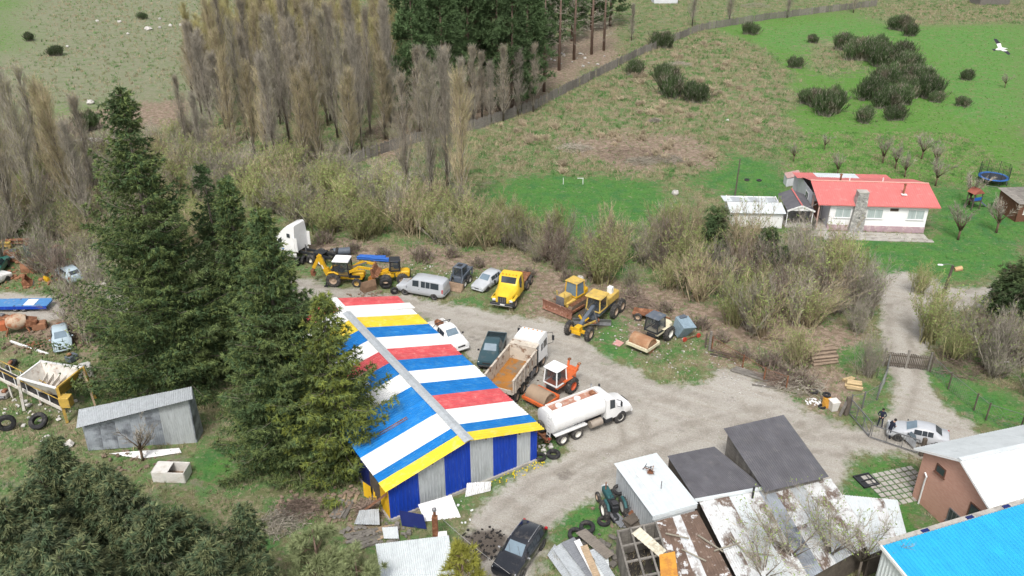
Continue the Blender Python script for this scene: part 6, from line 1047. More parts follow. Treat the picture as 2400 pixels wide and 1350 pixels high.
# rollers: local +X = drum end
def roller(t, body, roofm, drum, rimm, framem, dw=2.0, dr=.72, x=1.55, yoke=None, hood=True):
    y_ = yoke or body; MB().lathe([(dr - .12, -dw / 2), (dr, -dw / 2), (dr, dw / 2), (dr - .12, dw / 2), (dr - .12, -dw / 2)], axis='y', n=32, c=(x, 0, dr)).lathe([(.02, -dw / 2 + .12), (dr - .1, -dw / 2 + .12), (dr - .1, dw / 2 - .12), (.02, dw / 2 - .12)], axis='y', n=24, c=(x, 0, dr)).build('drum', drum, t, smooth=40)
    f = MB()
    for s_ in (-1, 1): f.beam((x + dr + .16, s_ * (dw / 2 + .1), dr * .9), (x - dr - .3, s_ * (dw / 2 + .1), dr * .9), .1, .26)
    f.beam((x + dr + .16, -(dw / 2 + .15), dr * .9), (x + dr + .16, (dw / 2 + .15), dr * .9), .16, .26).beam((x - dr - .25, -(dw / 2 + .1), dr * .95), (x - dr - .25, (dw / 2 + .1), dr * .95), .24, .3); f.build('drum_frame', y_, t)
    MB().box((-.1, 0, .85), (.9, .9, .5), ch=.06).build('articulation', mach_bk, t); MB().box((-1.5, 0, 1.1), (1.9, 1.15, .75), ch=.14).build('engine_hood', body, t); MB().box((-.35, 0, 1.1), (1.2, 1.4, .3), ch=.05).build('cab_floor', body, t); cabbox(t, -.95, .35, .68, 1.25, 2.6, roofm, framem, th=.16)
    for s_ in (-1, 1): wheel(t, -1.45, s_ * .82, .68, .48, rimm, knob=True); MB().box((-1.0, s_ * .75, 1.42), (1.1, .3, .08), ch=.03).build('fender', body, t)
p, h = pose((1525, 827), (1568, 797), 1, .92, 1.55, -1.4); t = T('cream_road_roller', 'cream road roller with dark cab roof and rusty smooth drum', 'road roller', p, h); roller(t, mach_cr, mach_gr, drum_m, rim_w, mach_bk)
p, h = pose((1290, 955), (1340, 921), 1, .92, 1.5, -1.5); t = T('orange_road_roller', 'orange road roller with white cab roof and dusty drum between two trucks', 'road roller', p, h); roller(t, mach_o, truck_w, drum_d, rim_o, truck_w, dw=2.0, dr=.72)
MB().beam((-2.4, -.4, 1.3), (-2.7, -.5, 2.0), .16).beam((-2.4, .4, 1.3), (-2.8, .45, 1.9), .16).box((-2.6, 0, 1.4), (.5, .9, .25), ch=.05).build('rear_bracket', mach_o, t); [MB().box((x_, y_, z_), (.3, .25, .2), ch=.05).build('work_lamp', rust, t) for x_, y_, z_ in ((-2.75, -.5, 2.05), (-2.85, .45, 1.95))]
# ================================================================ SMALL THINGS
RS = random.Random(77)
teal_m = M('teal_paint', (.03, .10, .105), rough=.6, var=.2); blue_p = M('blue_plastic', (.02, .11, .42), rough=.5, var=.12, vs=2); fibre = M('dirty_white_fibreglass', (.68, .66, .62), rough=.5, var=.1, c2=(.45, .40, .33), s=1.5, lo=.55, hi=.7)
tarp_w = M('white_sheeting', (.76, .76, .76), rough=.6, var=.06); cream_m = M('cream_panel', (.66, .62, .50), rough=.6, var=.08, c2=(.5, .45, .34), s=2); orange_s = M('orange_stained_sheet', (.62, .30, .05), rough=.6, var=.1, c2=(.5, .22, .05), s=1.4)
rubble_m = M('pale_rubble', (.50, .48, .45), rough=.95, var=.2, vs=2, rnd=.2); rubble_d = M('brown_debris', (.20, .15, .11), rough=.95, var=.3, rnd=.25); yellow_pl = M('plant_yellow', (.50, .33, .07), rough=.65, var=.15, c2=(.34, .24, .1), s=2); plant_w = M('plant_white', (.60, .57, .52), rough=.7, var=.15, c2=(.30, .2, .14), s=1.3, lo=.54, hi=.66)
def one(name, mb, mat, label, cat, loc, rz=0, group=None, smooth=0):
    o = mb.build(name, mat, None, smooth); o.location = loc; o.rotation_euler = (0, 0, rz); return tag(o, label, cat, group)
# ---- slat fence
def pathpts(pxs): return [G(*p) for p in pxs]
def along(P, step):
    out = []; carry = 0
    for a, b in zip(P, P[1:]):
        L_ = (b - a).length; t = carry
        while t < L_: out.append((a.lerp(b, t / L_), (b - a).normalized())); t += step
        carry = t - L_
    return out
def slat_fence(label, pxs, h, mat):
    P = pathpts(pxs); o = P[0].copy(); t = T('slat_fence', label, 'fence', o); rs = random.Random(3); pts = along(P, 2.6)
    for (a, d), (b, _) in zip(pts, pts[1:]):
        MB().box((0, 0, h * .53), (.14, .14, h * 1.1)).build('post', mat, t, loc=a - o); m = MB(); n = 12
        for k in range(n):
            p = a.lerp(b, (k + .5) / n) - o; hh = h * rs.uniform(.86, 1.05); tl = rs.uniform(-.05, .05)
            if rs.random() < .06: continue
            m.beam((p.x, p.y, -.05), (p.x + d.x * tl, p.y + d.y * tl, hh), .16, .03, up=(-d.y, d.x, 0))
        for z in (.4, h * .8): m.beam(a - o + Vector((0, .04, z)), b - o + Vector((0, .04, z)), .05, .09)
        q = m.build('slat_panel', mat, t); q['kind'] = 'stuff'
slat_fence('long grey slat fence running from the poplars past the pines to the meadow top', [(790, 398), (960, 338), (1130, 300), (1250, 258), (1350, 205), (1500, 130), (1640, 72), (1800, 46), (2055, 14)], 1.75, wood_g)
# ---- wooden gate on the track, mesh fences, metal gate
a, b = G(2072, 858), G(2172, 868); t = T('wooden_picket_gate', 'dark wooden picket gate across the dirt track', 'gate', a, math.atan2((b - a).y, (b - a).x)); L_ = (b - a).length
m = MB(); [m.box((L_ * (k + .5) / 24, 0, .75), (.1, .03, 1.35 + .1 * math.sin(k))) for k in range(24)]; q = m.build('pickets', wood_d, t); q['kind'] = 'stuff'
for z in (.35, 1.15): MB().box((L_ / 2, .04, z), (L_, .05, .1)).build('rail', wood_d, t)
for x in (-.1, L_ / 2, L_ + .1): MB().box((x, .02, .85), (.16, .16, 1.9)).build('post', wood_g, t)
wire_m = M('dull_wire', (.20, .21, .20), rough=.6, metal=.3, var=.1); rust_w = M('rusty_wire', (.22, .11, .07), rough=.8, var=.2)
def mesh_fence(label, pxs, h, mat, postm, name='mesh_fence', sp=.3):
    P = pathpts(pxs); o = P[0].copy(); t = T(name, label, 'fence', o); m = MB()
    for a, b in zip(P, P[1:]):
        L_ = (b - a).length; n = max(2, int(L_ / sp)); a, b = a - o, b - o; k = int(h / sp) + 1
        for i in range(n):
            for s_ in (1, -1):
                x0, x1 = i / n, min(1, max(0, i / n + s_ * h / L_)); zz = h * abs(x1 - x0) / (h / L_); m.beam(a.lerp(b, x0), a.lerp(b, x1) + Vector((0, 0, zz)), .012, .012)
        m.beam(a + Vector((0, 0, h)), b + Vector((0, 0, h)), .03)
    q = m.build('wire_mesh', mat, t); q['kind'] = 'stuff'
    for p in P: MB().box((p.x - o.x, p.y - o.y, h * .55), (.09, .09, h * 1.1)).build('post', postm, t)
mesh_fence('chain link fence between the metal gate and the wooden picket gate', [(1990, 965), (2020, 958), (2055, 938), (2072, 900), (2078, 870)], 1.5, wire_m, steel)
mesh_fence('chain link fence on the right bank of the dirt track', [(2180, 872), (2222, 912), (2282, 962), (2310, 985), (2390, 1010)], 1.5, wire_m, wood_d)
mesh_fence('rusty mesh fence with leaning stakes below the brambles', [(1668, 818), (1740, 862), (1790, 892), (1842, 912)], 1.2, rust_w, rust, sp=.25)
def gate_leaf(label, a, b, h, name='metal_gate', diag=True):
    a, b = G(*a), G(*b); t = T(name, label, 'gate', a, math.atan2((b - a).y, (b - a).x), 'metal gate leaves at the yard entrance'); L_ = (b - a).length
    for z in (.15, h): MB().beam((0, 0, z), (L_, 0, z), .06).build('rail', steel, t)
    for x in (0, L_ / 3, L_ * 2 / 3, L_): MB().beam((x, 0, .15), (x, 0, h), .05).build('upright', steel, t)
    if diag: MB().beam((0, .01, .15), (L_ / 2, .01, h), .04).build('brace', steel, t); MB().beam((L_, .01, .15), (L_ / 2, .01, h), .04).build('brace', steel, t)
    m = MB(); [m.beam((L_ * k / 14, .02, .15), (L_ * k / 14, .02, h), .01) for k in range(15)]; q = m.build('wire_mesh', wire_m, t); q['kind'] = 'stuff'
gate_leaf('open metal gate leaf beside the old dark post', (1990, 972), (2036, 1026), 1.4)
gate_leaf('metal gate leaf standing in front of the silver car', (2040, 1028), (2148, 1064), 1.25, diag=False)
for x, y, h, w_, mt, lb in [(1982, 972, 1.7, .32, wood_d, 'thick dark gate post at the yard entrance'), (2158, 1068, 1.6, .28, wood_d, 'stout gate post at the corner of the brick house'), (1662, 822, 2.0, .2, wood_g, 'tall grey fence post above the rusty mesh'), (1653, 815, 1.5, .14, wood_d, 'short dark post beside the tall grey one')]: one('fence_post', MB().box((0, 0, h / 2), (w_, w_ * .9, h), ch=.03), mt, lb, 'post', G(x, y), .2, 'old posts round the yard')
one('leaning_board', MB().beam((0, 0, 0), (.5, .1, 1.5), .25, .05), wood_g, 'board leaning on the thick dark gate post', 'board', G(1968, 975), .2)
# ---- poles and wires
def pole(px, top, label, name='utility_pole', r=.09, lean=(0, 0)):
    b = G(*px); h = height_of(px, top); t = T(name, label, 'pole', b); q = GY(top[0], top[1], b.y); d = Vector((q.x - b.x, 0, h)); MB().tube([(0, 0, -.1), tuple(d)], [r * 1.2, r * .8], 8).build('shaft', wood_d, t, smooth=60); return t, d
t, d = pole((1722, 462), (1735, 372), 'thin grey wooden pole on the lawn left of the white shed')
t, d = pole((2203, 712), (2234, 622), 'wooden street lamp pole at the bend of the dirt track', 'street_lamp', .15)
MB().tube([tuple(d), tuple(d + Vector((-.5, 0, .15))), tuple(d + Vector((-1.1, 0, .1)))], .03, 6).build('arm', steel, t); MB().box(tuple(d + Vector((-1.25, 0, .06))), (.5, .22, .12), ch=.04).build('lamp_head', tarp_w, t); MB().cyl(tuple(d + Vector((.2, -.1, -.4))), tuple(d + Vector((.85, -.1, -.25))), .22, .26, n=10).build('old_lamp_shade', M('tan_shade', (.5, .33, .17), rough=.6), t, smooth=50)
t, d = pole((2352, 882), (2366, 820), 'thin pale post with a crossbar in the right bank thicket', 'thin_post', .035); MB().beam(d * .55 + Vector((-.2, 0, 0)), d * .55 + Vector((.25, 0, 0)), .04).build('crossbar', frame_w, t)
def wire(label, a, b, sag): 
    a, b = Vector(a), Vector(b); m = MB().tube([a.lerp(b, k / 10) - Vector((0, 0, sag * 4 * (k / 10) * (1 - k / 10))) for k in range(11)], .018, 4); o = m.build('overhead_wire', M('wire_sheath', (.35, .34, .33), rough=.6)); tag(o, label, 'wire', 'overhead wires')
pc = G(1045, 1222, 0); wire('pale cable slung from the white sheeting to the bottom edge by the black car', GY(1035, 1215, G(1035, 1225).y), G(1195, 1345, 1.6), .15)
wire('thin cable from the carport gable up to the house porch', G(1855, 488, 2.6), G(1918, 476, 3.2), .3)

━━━

* WHAT IS REQUIRED *
Find the word "from" and list each line it appears in.

* OUTPUT OF THE TASK *
Continue the Blender Python script for this scene: part 6, from line 1047. More parts follow. Treat the picture as 2400 pixels wide and 1350 pixels high.
slat_fence('long grey slat fence running from the poplars past the pines to the meadow top', [(790, 398), (960, 338), (1130, 300), (1250, 258), (1350, 205), (1500, 130), (1640, 72), (1800, 46), (2055, 14)], 1.75, wood_g)
pc = G(1045, 1222, 0); wire('pale cable slung from the white sheeting to the bottom edge by the black car', GY(1035, 1215, G(1035, 1225).y), G(1195, 1345, 1.6), .15)
wire('thin cable from the carport gable up to the house porch', G(1855, 488, 2.6), G(1918, 476, 3.2), .3)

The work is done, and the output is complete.